Anfang 1938 stirbt Richards Mutter, eine zweifache Witwe. Richards Vater war im Ersten Weltkrieg gefallen, sein Stiefvater an einer Embolie gestorben. Richard erbt nicht nur die wertvolle Einrichtung der Wohnung am Kurfürstendamm, sondern auch ein Grundstück in Schmargendorf, Geld und ein Aktienpaket. Aufgrund einer Verordnung vom 6. April 1938 muss er das Vermögen melden.

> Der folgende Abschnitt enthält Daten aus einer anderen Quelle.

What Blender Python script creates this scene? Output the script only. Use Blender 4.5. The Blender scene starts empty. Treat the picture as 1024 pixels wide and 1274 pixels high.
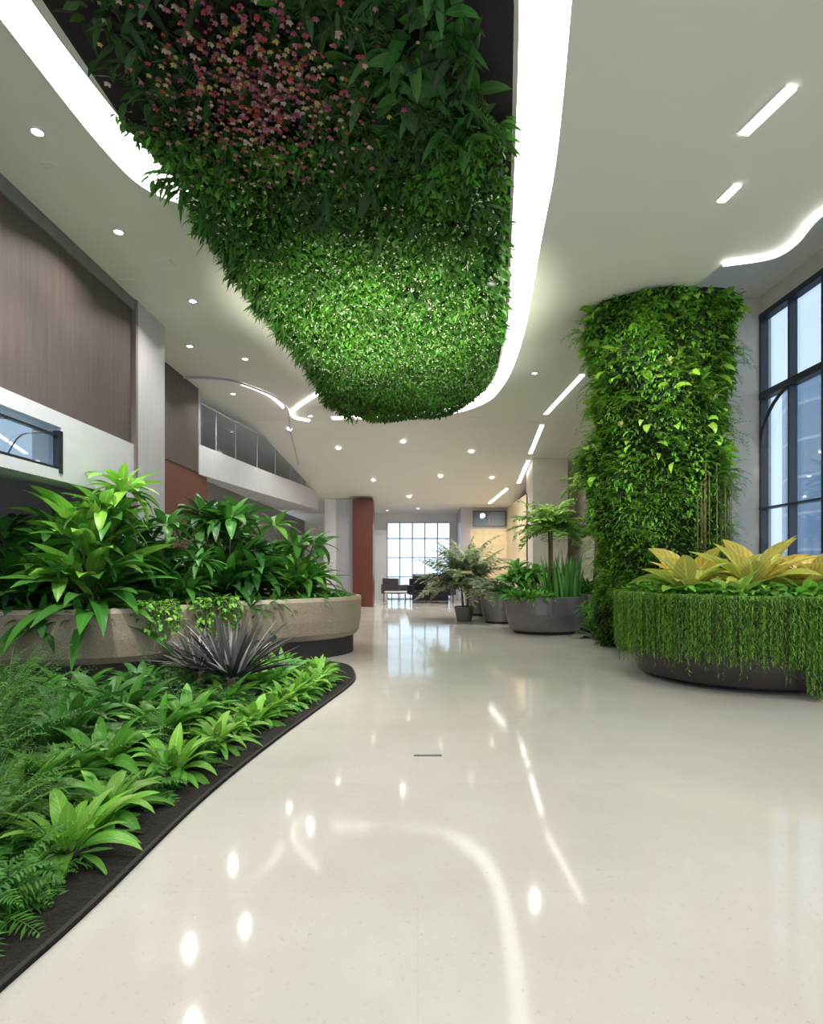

Nach dem Tod der Mutter lässt Richard sich protestantisch taufen, aus Überzeugung, nicht aus Berechnung, denn er kennt den Runderlass des Reichsinnenministers vom 4. Oktober 1936, demzufolge der Übertritt zum Christentum nichts an der Zugehörigkeit zur jüdischen „Rasse“ ändert.
Im Winter 1938/39 schicken Claire und Richard ihre beiden „halbjüdischen“ Kinder mit einem von Quäkern organisierten Transport nach England. Dort, so hofft das Ehepaar, werden Georg und Selma sicherer als in Deutschland sein.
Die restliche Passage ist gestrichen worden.